The Swiss controlled large chunks of the game, especially in the first half, and had some good scoring chances. Although Italy played better in the second half, Switzerland still had three very good scoring chances late in the game.

As far as Italy goes, as disappointing as this game was for them, they can look at one strange piece of info from this game for comfort. In 1982 and 2006 Italy played Switzerland in a warm up game right before the World Cup. Both times, just as this year, the two teams tied 1-1.

In 1982 and 2006 Italy went on to win the World Cup.

The Swiss find themselves grouped with powerhouse Spain in Group 'H'. Even playing as well as they did Saturday, it is unlikely Switzerland can get a result in this game. If they are to have any hope against Spain it would come in playing a strong defense and making the most of their set pieces, as well as some counter attack opportunities late, if they can keep it scoreless or stay within a goal.

Realistically, it is the other two games that the Swiss need to get results out of.

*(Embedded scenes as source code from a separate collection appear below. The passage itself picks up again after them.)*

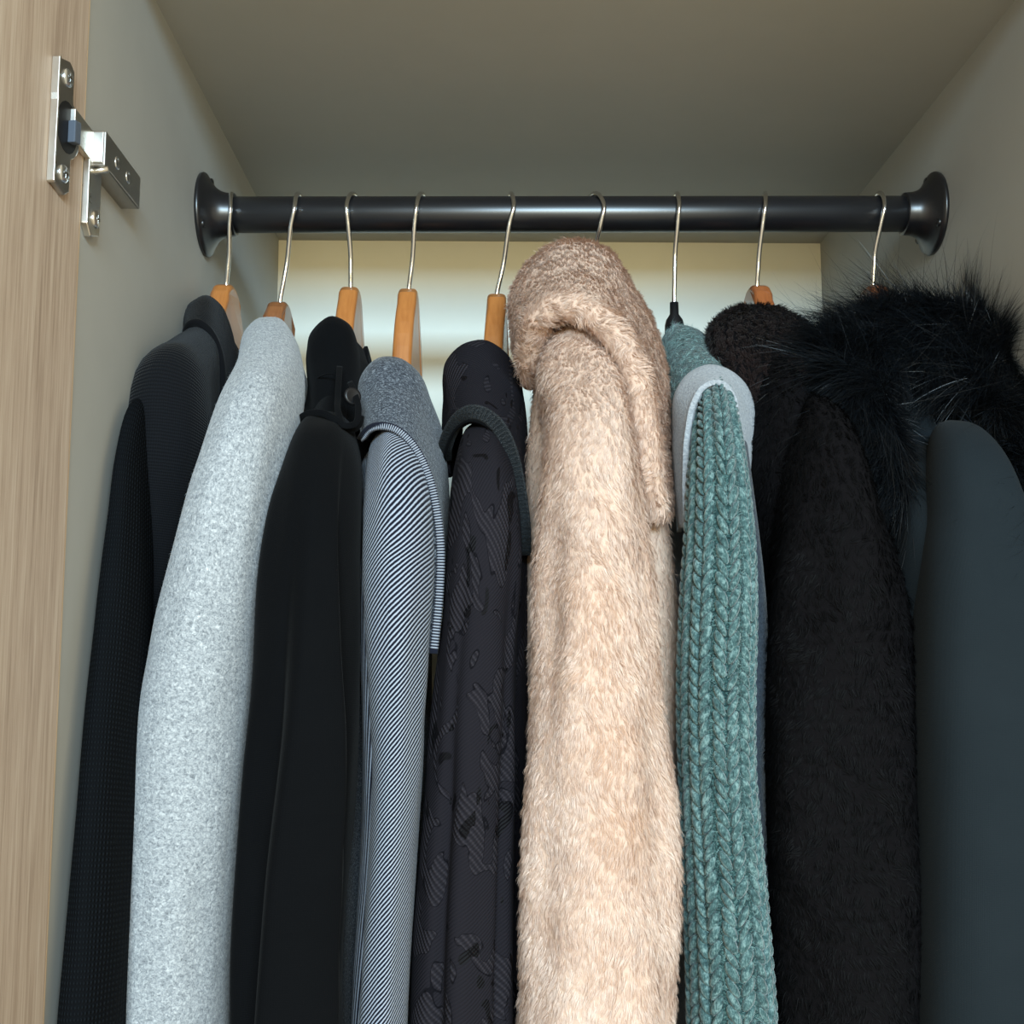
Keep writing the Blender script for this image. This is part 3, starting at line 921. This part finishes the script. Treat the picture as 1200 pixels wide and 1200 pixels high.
# standing threads that bind the edge
hc = catmull([P(h[0], h[1], h[2] - .004) for h in H], 112)
V = []; Fc = []
tcn = np.gradient(hc, axis=0); tcn /= np.linalg.norm(tcn, axis=1)[:, None]
for i in range(2, 110):
    s = np.cross(tcn[i], [0, -1, 0]); s /= np.linalg.norm(s)
    v, f = wire_vf([hc[i] - s * .0021 + [0, .0012, 0], hc[i] - s * .0012, hc[i] + s * .0012, hc[i] + s * .0021 + [0, .0012, 0]], .00046, 5)
    o0 = len(V); V += v; Fc += [tuple(o0 + q for q in ff) for ff in f]
edge_thread = m_plain('pale_thread', srgb(128, 134, 146), srgb(168, 174, 184), .9)
mk('edge_stitching', V, Fc, edge_thread, g)['kind'] = 'stuff'

# 5 jacquard jacket ----------------------------------------------------------
JQ, RIB = m_jacquard(), m_rib('black_boucle_trim', srgb(8, 10, 12), srgb(30, 34, 37))
g = thing('jacquard_jacket', 'dark plum jacket with woven leaf pattern and black ribbed collar trim', 'jacket', tuple(N5 - [0, 0, .1]), GR)
rows = [(530, 548, 580, -.060, .014), (540, 540, 590, -.090, .024), (566, 532, 602, -.125, .032), (600, 528, 609, -.145, .034), (650, 524, 612, -.153, .034), (742, 516, 606, -.155, .032), (825, 507, 604, -.155, .032), (930, 499, 604, -.155, .032),
        (1033, 490, 603, -.155, .032), (1196, 480, 602, -.155, .032)]
fo = wrinkle(9, .0011)
def jfold(th, s):
    grow = np.clip((s - .10) / .2, 0, 1)
    e = np.angle(np.exp(1j * (th - (PI / 2 + .45)))); e2 = np.angle(np.exp(1j * (th - (PI / 2 - .85))))
    return fo(th, s) + grow * (-.0065 * np.exp(-(e / .18) ** 2) + .003 * np.exp(-((e + .35) / .25) ** 2) - .006 * np.exp(-(e2 / .16) ** 2))
ROWS[5] = rows
G5 = tube_grid(tail(rows, 1650), 150, 96, jfold)
grid_mesh('sleeve', G5, JQ, g)
rows = [(530, 548, 600, -.05, .016), (600, 545, 616, -.10, .026), (700, 545, 624, -.118, .028), (825, 540, 620, -.118, .028), (1000, 535, 616, -.118, .028), (1196, 530, 614, -.118, .028)]
grid_mesh('front_panel', tube_grid(tail(rows, 1800), 60, 40, wobble(19, .001)), JQ, g)
body('body', JQ, g, N5[0] - .004, N5[0] - .012, .014, .022, N5[2] - .070, yf=-.115)
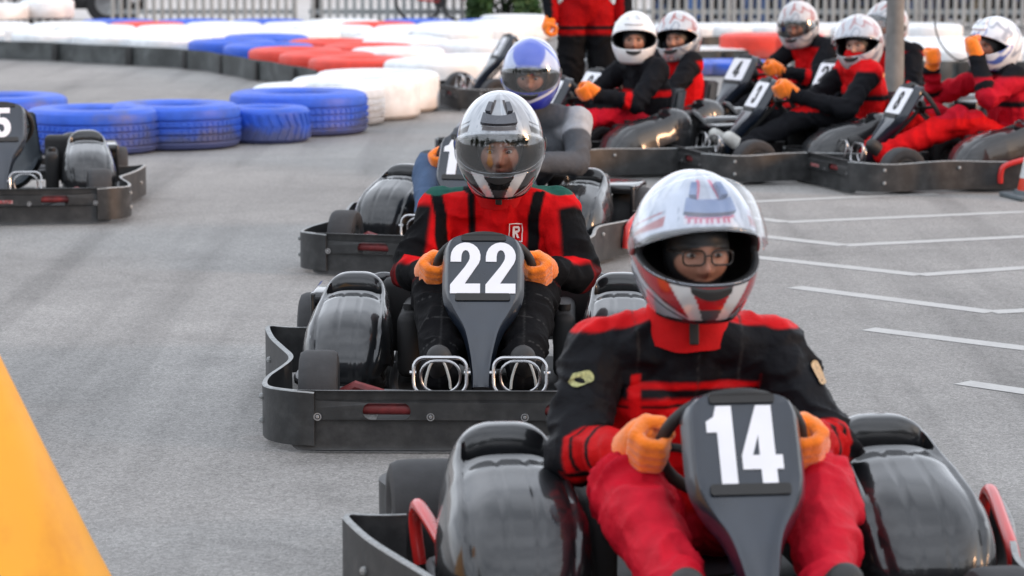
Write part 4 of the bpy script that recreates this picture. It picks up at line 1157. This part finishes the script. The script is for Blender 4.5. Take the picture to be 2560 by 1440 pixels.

More than likely they will have to beat Honduras and then hope to either draw or beat Chile and hope to advance ahead.

In both these games the Swiss can be more of an attacking force than they are likely going to try and be (or be able to be) versus Spain. Spain would burn them if they tried that approach for any sustained amount of time, but Chile and Honduras are not as likely to make them pay.

Chile seems to be playing well heading into the tournament, while Honduras is struggling against lesser opponents.

The Swiss are not likely to win any games 3-2, or 4-3. They have to play strong defense. 1-0 is the kind of outcome they need to be looking for.

31-year-old captain Alexander Frei is still the backbone of the Swiss offensive attack. He scored two goals four years ago in Germany, he has fully recovered from a broken arm and is well rested.

The order of games is important for Switzerland.

They play Spain first, which might be the best thing for them. Get it out of the way and over with.

Game two will be against Chile, and this figures to be the most important outcome for them.

They wrap up against Honduras, and in the best case scenario a draw versus Honduras may get them through if they are able to beat Chile in the previous game.

Four years ago in Germany, Switzerland advanced out of the group stage without conceding a goal. They made need to repeat this feat if they are to advance in 2010.